Qual è il ruolo di Telegram nella guerra in Ucraina? Si tratta sicuramente di un ruolo importante, pur se delicato: il fondatore, Pavel Durov, è di origine russa, ma al tempo stesso ha un passato burrascoso fatto di difficili rapporti con il regime. Dopo aver fondato e guidato Vkontakte prima di lasciarlo nelle mani del cerchio magico di Vladimir Putin, Durov ha lasciato la Russia con fare polemico e con la promessa di non rimetterci piede. Oggi ha passaporto francese e guida un software che può avere importanza particolare nella circolazione delle notizie.
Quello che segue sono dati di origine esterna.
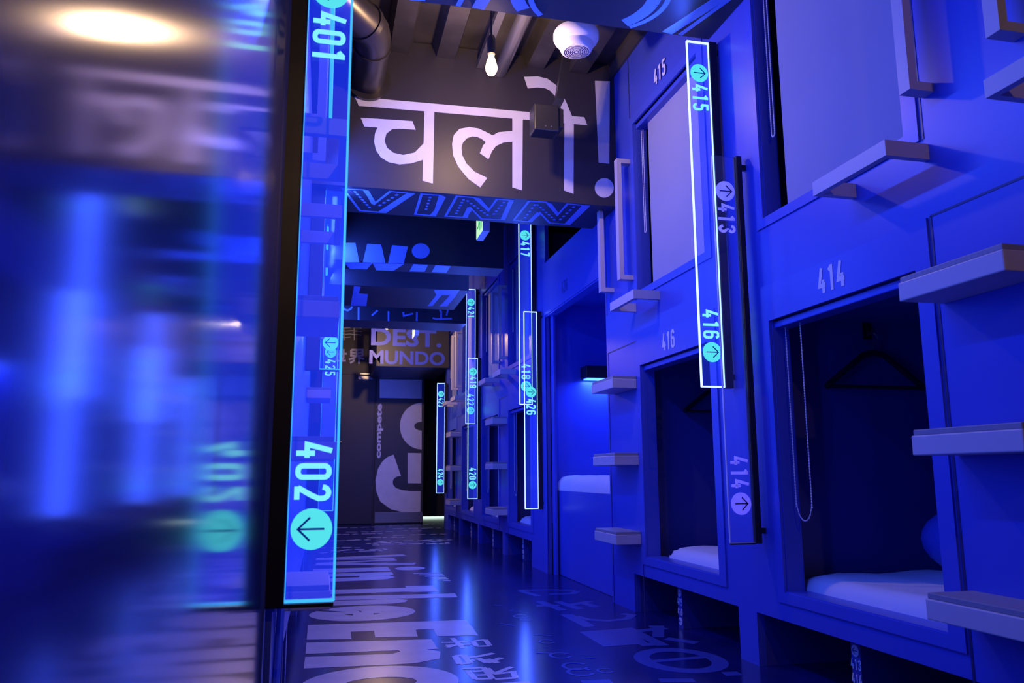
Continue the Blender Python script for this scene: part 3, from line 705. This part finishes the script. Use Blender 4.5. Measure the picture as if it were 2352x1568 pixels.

Nei giorni scorsi è trapelata l’ipotesi di una stretta da parte di Telegram alle informazioni circolanti, con possibili filtri in arrivo per limitare la disinformazione e la propaganda. Secondo quanto indicato in un nuovo post, però, Durov ha desistito e le misure ipotizzate non saranno applicate:
Molti utenti ci hanno chiesto di non considerare la disabilitazione dei canali Telegram per il periodo del conflitto, poiché per loro siamo l’unica fonte di informazioni. In relazione a questi ricorsi, abbiamo deciso di non prendere in considerazione tali misure. Tuttavia, ancora una volta vi chiedo di ricontrollare e di non prendere per fede i dati che vengono pubblicati sui canali Telegram in questo periodo difficile.
Un appello alla responsabilità, insomma, ma al tempo stesso il tentativo di lasciare ancora una volta il messenger quanto più aperto possibile. In queste ore di chiamata alla responsabilità (le parole di Roberta Metsola, Presidente del Parlamento Europeo, sono state chiare in tal senso: “la tecnologia non può restare neutrale tra due fuochi“), Durov ha preso la propria posizione e le sue scelte saranno inevitabilmente lette dietro la doppia lente del suo passato: sangue russo, ma proprio per questo non necessariamente pro-Putin. Inevitabilmente le scelte di Telegram pesano molto di più, insomma, ed hanno un ruolo politico più ampio di quelle che non potrebbero essere le decisioni scontate di Meta, Apple o Google.